» **EXERCISE REQUIREMENTS**
Exactly the lines from the start of the data through the line containing "return x * x * (3 - 2 * x)" should be output, with both ends kept and nothing added.
==== MATERIAL PROVIDED
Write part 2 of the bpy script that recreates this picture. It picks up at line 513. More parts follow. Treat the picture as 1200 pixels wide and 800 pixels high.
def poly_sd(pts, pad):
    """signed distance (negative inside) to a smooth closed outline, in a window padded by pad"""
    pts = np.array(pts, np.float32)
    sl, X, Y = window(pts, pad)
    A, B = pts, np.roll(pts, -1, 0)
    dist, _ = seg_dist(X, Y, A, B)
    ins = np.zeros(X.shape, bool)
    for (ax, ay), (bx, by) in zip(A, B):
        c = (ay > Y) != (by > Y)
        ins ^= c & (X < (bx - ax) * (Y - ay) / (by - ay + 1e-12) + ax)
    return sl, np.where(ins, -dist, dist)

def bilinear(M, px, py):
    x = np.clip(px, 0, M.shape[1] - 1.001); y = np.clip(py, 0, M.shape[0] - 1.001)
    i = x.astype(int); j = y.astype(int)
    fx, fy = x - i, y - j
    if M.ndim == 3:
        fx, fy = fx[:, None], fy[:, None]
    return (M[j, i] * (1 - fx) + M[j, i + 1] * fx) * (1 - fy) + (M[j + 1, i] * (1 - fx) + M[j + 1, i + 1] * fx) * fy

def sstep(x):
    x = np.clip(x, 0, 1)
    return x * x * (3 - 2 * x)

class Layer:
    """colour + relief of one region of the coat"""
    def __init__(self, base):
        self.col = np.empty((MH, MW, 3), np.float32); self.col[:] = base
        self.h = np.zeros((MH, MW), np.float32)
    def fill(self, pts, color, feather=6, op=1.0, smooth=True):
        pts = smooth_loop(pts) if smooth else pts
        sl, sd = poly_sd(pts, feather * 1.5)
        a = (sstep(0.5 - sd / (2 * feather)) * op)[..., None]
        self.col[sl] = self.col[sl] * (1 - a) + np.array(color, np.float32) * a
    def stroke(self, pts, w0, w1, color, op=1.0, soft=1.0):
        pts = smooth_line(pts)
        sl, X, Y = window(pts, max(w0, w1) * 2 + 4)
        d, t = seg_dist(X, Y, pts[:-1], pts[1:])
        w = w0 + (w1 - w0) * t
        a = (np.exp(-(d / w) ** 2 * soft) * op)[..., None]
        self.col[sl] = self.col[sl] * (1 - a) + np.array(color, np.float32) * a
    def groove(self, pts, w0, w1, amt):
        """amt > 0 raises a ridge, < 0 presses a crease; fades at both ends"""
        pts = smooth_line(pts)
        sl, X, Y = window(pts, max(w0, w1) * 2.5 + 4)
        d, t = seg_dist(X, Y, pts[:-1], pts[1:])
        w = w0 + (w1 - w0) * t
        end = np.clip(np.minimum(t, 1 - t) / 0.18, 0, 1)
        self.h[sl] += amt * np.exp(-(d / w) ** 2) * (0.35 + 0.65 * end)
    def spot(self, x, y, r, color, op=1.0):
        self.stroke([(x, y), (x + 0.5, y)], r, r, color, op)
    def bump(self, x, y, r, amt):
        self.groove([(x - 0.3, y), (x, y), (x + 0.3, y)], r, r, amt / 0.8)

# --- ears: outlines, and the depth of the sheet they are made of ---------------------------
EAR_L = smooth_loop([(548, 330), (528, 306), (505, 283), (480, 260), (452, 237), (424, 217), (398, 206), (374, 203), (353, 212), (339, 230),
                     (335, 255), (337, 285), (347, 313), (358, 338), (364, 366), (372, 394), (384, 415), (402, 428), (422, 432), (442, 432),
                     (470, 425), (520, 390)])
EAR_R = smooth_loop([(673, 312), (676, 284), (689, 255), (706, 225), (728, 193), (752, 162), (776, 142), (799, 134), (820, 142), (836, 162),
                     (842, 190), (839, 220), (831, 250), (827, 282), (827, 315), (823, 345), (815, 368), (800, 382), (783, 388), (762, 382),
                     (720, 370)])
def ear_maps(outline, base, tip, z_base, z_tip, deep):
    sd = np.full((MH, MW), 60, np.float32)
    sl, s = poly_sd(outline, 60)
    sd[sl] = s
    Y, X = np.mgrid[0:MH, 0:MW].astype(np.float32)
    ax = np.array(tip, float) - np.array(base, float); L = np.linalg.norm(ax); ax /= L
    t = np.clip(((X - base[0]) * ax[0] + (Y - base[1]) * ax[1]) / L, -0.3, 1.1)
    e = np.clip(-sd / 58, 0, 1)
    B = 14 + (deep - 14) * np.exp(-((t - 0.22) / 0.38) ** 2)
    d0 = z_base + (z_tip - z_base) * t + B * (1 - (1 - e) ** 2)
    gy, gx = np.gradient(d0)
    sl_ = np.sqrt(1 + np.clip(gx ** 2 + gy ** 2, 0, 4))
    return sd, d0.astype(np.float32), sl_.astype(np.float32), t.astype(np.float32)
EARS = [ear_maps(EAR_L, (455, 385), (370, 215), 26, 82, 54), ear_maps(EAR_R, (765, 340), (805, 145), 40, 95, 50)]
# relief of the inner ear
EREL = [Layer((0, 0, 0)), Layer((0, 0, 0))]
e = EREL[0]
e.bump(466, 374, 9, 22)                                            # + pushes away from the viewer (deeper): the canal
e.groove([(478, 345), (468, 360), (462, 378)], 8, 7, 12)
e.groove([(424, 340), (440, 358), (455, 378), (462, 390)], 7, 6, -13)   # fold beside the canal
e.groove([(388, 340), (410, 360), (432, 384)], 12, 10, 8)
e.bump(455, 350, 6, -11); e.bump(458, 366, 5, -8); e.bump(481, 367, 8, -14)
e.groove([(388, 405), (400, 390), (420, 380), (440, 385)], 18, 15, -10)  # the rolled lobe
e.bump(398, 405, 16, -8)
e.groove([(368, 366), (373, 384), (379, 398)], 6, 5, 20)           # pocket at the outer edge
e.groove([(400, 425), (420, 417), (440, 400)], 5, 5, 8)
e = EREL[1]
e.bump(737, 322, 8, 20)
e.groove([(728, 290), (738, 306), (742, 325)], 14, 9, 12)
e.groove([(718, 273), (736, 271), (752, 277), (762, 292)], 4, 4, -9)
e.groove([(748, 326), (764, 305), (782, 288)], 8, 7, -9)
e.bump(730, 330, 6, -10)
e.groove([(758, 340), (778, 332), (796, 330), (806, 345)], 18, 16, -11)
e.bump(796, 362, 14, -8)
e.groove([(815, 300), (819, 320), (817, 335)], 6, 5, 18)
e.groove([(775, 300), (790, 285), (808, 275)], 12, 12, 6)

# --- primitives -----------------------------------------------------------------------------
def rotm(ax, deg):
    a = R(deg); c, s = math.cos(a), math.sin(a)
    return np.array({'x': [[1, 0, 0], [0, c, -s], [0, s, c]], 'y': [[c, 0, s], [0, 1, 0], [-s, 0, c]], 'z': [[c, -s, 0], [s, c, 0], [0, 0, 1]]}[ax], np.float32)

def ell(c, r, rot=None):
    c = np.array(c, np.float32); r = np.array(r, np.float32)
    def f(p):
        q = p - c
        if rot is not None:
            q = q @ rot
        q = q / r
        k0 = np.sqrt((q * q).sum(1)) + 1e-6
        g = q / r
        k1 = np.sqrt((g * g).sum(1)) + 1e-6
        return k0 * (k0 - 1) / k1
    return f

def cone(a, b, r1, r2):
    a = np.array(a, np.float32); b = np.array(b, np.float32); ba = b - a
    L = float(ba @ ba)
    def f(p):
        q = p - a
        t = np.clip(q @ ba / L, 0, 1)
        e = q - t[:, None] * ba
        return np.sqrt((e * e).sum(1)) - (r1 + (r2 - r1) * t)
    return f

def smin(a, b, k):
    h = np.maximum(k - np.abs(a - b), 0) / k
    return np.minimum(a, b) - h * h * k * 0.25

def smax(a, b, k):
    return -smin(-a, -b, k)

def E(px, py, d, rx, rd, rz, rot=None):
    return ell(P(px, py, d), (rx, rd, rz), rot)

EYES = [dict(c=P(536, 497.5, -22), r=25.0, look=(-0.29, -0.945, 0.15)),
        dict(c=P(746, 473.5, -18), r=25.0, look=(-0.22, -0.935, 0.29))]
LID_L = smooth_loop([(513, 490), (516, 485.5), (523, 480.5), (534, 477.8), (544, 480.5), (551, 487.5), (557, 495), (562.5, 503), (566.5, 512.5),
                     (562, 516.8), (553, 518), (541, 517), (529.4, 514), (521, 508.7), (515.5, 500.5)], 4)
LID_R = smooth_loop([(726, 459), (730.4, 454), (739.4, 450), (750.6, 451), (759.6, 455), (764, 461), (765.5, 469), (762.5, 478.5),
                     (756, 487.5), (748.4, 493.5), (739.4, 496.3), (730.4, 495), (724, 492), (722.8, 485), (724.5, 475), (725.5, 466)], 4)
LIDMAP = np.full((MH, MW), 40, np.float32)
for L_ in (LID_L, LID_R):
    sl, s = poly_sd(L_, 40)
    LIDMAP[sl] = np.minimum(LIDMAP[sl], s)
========
» **TASK RESULT**
Write part 2 of the bpy script that recreates this picture. It picks up at line 513. More parts follow. Treat the picture as 1200 pixels wide and 800 pixels high.
def poly_sd(pts, pad):
    """signed distance (negative inside) to a smooth closed outline, in a window padded by pad"""
    pts = np.array(pts, np.float32)
    sl, X, Y = window(pts, pad)
    A, B = pts, np.roll(pts, -1, 0)
    dist, _ = seg_dist(X, Y, A, B)
    ins = np.zeros(X.shape, bool)
    for (ax, ay), (bx, by) in zip(A, B):
        c = (ay > Y) != (by > Y)
        ins ^= c & (X < (bx - ax) * (Y - ay) / (by - ay + 1e-12) + ax)
    return sl, np.where(ins, -dist, dist)

def bilinear(M, px, py):
    x = np.clip(px, 0, M.shape[1] - 1.001); y = np.clip(py, 0, M.shape[0] - 1.001)
    i = x.astype(int); j = y.astype(int)
    fx, fy = x - i, y - j
    if M.ndim == 3:
        fx, fy = fx[:, None], fy[:, None]
    return (M[j, i] * (1 - fx) + M[j, i + 1] * fx) * (1 - fy) + (M[j + 1, i] * (1 - fx) + M[j + 1, i + 1] * fx) * fy

def sstep(x):
    x = np.clip(x, 0, 1)
    return x * x * (3 - 2 * x)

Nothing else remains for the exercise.